Speaking of Cisco, however: The giant entered video surveillance in 2007 via acquisition with an eye to the large market opportunity. Mr. Moschopoulos says Cisco "appears to have had remarkably little traction" in part because its cameras lag the competition and its software hasn't kept pace.

Avigilon is lucky that Cisco, or other well-funded possible competitors, have botched the opportunity so far. Will that luck continue? Many analysts refer to the industry as "slow-moving," with no clear competitor emerging with an "end-to-end" product in the near term. Yet they also note Avigilon has no North American patents on its technology.

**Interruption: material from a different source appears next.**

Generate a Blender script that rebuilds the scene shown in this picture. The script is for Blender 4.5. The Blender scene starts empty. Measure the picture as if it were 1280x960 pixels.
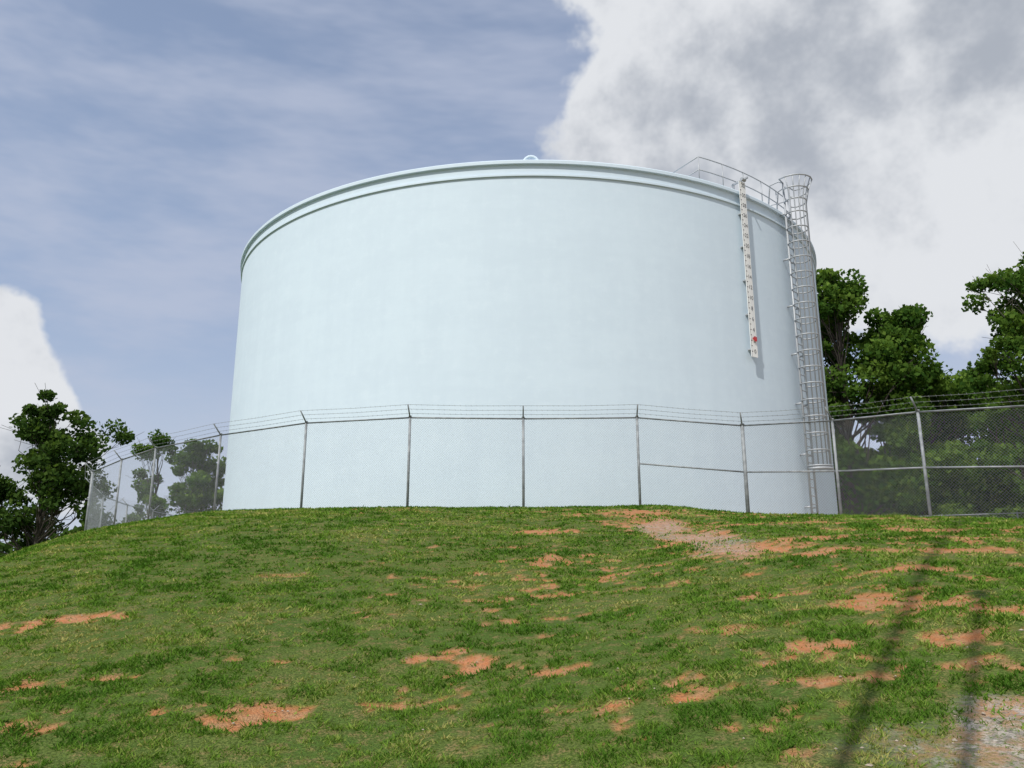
import bpy, math, random
import numpy as np
from mathutils import Vector, Matrix
random.seed(3); rng=np.random.default_rng(7)
scene=bpy.context.scene
scene.view_settings.view_transform='Standard'
try: scene.view_settings.look='None'
except: pass
scene.view_settings.exposure=0
D2R=math.radians
SH=D2R(33)                     # compass direction the shadows fall towards
SUN_AZ=SH+math.pi; SUN_EL=D2R(50)

# ---------------------------------------------------------------- helpers
def link(o,parent=None):
    scene.collection.objects.link(o)
    if parent: o.parent=parent
    return o
def empty(name,loc=(0,0,0)):
    e=bpy.data.objects.new(name,None); e.location=loc; e.empty_display_size=.3
    return link(e)
def mesh_fast(name,V,F,mat,parent=None,smooth=False,attrs=None):
    V=np.asarray(V,dtype=np.float32); F=np.asarray(F,dtype=np.int32)
    me=bpy.data.meshes.new(name); k=F.shape[1]
    me.vertices.add(len(V)); me.vertices.foreach_set('co',V.ravel())
    me.loops.add(F.size); me.loops.foreach_set('vertex_index',F.ravel())
    me.polygons.add(len(F)); me.polygons.foreach_set('loop_start',np.arange(0,F.size,k,dtype=np.int32))
    if smooth: me.polygons.foreach_set('use_smooth',np.ones(len(F),dtype=bool))
    else: me.polygons.foreach_set('use_smooth',np.zeros(len(F),dtype=bool))
    if attrs:
        for an,(dom,arr) in attrs.items():
            a=me.attributes.new(an,'FLOAT',dom); a.data.foreach_set('value',np.asarray(arr,dtype=np.float32).ravel())
    me.update(calc_edges=True)
    o=bpy.data.objects.new(name,me); me.materials.append(mat)
    return link(o,parent)
class Geo:
    def __init__(s): s.V=[];s.F=[];s.n=0
    def tube(s,pts,rad,sides=8,caps=True):
        pts=[Vector(p) for p in pts]
        if not hasattr(rad,'__len__'): rad=[rad]*len(pts)
        up=None; rings=[]
        for i,p in enumerate(pts):
            t=(pts[min(i+1,len(pts)-1)]-pts[max(i-1,0)]).normalized()
            if up is None:
                a=Vector((0,0,1)) if abs(t.z)<.9 else Vector((1,0,0))
                u=t.cross(a).normalized()
            else:
                u=(up-t*up.dot(t)).normalized()
            up=u; v=t.cross(u)
            ring=[]
            for j in range(sides):
                an=2*math.pi*j/sides
                s.V.append(tuple(p+(u*math.cos(an)+v*math.sin(an))*rad[i])); ring.append(s.n); s.n+=1
            rings.append(ring)
        for a,b in zip(rings[:-1],rings[1:]):
            for j in range(sides):
                k=(j+1)%sides; s.F.append((a[j],a[k],b[k],b[j]))
        if caps:
            s.F.append(tuple(reversed(rings[0]))); s.F.append(tuple(rings[-1]))
    def box(s,c,ax,ay,az,hx,hy,hz):
        c=Vector(c);ax=Vector(ax);ay=Vector(ay);az=Vector(az);b=s.n
        for k in (-1,1):
            for j in (-1,1):
                for i in (-1,1):
                    s.V.append(tuple(c+ax*hx*i+ay*hy*j+az*hz*k)); s.n+=1
        for f in ((0,2,3,1),(4,5,7,6),(0,1,5,4),(2,6,7,3),(0,4,6,2),(1,3,7,5)):
            s.F.append(tuple(b+i for i in f))
    def build(s,name,mat,parent=None,smooth=True):
        me=bpy.data.meshes.new(name); me.from_pydata(s.V,[],s.F); me.update()
        if smooth:
            for p in me.polygons: p.use_smooth=len(p.vertices)==4
        me.materials.append(mat)
        return link(bpy.data.objects.new(name,me),parent)
def newmat(name,col=(.5,.5,.5),rough=.7,metal=0):
    m=bpy.data.materials.new(name); m.use_nodes=True
    b=m.node_tree.nodes['Principled BSDF']
    b.inputs['Base Color'].default_value=(*col,1); b.inputs['Roughness'].default_value=rough
    b.inputs['Metallic'].default_value=metal
    return m,m.node_tree,b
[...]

So far, analysts have struggled to keep pace with Avigilon's share price. Most raised their 12-month target prices to the low $30s (Canadian) in early November after the company's earnings; the shares closed at $31.99 Wednesday. Investors are expecting more blowout reports in the coming quarters. And that is indeed what might happen.

Expect, however, that competitors in the video-surveillance field – and there are roughly two dozen, by some estimates – are already taking note of Avigilon's triumphs and will try hard to replicate them. And if they're successful, Avigilon's long-term picture may get a little fuzzy.